THE TASK: List each line of the data that holds the string "pixels", please.

DATA SHOWN:
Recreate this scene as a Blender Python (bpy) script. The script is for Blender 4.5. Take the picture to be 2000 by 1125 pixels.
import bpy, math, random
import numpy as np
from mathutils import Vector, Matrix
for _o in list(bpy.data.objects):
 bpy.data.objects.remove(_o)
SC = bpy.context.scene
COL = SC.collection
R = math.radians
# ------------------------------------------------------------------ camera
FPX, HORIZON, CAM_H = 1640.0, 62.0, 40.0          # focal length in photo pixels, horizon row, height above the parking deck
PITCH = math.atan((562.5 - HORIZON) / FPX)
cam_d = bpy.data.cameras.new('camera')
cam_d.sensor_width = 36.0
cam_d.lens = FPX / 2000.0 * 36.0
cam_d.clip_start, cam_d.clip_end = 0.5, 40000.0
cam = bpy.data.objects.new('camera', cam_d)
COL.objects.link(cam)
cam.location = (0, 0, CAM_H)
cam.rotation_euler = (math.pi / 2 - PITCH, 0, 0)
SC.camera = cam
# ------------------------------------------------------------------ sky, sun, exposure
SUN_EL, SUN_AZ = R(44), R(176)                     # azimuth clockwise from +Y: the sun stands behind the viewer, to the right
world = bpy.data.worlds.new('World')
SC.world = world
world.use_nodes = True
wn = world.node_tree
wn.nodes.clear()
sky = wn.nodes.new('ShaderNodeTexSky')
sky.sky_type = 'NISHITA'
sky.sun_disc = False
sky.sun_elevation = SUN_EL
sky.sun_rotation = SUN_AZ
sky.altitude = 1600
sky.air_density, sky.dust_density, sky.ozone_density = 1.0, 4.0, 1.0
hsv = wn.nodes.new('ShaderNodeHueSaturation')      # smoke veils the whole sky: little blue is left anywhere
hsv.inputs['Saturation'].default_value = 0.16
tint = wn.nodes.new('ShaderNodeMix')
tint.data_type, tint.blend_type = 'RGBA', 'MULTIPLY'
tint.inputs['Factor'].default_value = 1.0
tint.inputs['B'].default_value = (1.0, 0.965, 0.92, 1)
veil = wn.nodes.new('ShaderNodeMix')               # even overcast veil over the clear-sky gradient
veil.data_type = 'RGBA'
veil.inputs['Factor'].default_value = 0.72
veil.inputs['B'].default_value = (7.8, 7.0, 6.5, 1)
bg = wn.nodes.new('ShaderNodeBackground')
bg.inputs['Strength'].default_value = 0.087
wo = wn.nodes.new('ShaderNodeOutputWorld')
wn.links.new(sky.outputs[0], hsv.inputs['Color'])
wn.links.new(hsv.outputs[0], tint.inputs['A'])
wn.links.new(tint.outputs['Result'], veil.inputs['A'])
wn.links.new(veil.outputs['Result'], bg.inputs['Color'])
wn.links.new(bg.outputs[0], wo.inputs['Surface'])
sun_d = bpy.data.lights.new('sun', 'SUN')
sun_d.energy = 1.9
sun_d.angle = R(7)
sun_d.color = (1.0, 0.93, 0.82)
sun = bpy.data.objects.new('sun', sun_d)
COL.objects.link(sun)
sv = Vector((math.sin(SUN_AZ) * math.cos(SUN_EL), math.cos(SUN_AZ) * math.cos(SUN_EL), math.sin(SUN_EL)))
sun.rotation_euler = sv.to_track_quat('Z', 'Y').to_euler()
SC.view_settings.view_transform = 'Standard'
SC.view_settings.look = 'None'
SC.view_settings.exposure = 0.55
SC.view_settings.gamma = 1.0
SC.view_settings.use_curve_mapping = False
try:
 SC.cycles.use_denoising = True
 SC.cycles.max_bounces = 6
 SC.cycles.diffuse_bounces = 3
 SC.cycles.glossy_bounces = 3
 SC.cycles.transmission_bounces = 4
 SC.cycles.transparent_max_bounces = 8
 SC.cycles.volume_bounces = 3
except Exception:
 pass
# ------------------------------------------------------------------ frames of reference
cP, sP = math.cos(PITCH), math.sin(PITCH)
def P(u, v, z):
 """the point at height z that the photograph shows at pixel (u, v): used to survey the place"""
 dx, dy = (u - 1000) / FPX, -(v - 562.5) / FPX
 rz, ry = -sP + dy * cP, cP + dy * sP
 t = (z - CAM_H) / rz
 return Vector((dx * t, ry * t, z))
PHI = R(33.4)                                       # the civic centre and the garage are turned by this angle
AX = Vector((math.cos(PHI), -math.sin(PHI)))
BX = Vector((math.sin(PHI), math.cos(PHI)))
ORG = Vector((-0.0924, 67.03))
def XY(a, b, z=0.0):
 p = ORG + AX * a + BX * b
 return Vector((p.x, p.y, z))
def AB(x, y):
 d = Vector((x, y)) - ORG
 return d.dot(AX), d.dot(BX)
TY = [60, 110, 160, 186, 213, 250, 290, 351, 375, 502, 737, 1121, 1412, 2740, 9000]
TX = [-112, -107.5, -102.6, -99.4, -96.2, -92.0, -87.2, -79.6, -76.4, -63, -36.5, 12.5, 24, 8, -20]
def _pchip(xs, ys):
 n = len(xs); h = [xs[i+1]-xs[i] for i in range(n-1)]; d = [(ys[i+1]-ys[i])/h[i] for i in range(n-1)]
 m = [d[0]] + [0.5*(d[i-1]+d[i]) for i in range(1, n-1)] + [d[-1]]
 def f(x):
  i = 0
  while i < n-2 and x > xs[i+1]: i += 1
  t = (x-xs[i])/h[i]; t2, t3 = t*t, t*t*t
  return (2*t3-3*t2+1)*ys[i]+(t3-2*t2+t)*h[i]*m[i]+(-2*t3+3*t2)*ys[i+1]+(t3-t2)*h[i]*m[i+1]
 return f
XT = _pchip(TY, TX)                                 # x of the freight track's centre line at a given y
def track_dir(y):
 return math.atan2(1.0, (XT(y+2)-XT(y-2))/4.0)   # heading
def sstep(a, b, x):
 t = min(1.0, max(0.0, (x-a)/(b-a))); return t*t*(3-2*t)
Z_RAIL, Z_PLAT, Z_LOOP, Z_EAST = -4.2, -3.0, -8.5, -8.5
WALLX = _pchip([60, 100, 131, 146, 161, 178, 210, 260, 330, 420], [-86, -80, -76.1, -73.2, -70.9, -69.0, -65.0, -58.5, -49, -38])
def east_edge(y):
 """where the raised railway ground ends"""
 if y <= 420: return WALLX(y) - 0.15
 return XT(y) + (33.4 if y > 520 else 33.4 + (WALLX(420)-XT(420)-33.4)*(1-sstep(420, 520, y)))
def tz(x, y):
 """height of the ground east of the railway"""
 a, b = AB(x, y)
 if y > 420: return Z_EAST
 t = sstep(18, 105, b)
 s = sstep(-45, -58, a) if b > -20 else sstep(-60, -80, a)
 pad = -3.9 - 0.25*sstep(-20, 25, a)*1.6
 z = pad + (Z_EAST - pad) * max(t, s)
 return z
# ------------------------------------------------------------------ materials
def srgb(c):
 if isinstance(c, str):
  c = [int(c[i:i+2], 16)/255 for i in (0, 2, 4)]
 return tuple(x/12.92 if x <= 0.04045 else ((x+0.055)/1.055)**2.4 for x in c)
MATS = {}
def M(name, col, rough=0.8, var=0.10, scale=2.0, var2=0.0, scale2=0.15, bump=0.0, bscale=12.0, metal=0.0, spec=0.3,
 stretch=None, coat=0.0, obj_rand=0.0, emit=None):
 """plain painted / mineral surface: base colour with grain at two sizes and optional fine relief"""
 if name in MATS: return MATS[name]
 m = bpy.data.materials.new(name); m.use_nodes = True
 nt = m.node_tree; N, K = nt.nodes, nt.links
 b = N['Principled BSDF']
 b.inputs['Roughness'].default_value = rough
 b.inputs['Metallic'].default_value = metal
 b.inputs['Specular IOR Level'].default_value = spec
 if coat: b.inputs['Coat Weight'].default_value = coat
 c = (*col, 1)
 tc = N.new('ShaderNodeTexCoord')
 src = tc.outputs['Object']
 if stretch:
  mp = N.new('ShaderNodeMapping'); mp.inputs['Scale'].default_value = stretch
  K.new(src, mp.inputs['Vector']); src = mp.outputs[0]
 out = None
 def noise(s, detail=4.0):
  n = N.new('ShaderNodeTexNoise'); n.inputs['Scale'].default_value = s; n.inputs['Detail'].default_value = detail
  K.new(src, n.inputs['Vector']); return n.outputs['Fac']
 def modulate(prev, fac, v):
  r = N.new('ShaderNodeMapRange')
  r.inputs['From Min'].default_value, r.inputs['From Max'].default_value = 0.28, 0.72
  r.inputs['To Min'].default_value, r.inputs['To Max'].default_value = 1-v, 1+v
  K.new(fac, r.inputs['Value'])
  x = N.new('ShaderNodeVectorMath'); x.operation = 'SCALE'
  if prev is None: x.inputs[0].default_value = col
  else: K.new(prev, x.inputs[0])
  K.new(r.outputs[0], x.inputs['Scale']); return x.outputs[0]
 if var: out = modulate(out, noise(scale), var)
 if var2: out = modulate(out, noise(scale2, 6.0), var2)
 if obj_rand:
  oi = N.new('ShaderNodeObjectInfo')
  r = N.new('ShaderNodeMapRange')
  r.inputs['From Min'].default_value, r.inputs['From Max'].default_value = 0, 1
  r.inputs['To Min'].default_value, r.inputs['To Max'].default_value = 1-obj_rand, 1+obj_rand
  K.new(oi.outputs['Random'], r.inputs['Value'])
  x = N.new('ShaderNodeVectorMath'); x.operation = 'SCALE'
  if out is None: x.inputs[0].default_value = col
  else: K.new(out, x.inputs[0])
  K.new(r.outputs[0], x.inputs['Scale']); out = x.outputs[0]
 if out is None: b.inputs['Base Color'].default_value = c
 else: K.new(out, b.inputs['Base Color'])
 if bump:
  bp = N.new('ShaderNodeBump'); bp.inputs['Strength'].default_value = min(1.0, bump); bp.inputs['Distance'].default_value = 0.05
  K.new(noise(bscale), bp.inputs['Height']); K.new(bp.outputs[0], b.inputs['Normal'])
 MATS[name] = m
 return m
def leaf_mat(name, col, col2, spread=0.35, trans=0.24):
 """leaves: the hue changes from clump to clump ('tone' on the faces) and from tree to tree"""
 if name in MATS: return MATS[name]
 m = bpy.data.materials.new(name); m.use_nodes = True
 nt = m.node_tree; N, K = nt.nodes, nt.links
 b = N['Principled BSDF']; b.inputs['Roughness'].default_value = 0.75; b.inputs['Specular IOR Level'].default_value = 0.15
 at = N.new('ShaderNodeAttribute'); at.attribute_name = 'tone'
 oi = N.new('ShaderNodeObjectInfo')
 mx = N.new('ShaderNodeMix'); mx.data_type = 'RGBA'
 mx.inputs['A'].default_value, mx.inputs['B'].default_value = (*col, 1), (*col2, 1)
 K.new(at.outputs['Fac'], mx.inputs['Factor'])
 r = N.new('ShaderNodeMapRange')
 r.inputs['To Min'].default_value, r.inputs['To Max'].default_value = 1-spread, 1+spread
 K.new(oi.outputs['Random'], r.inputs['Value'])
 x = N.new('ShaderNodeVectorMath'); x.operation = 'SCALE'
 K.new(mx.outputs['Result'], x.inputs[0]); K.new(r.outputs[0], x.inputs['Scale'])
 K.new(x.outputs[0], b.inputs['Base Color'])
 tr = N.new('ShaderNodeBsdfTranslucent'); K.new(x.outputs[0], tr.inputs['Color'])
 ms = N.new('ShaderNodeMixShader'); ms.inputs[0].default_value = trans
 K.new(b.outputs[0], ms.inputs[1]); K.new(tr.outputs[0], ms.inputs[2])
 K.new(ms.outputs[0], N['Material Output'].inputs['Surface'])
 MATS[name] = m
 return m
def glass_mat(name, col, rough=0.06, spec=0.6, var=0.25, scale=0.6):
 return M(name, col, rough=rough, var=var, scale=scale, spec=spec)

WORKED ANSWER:
Recreate this scene as a Blender Python (bpy) script. The script is for Blender 4.5. Take the picture to be 2000 by 1125 pixels.
FPX, HORIZON, CAM_H = 1640.0, 62.0, 40.0          # focal length in photo pixels, horizon row, height above the parking deck